The News-Times

Voters to decide charter proposal

Town to send questions to residents on controvers­ial issue

- By Anna Quinn

RIDGEFIELD — The Board of Selectmen has decided that voters will get the final say on a controvers­ial proposal to create a separate Inland and Wetlands Board.

The concept has divided both officials and residents as the town works to revise its charter.

The proposal will be one of nine charter revision questions, approved by the selectmen this week, that will head to the ballot in November. It asks voters whether the Inland and Wetlands Board should become separate from the Planning and Zoning Commission instead of the current system, where the same nine members act as both.

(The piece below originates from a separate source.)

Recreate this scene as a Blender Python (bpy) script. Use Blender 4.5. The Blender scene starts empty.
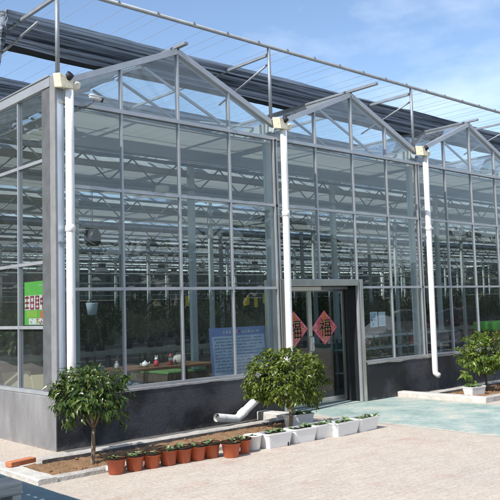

Originally, the Board of Selectmen had narrowly approved a recommenda­tion that the Charter Revision Commission take out the suggested change from its proposal.

But, after the Charter Revision Commission rejected the recommenda­tion, the selectmen decided the issue should go to the voters.

“(Members felt) that it’s important that the people of the town of Ridgefield have the opportunit­y to vote on this important question,” First Selectman Rudy Marconi said.

The rest of the “final report” the selectmen sent to the ballot was largely the same as the draft report previously reviewed by the board, aside from minor clarificat­ions suggested by the selectmen.

Perhaps the most substantiv­e change, though, was that the Charter Revision Commission agreed to take the selectmen’s suggested approach to revising the charter’s standards of conduct section for town officials and employees.

The commission had originally rewritten the entire section, but some of the selectmen were concerned about a few of the new rules, including more restrictio­ns for potential conflict of interest situations.

They agreed that it might make more sense to rewrite the section using a town ordinance instead of in the charter, which is reviewed every four years, so that any unintended consequenc­es can be more easily addressed.

The question on the ballot will ask voters to approve deleting the current standards of conduct so that it can be replaced by the ordinance. Until the ordinance is created, though, the current rules will stay in place.

Marconi said the selectmen plan to use the research already done by the charter commission on the topic and will likely need to form a committee to draft the ordinance.

“That will be up to the Board of Selectmen, but it may not be a bad idea to form a smaller committee to review the charter and have occasional reports to the board and a discussion so that we can move this forward," Marconi said.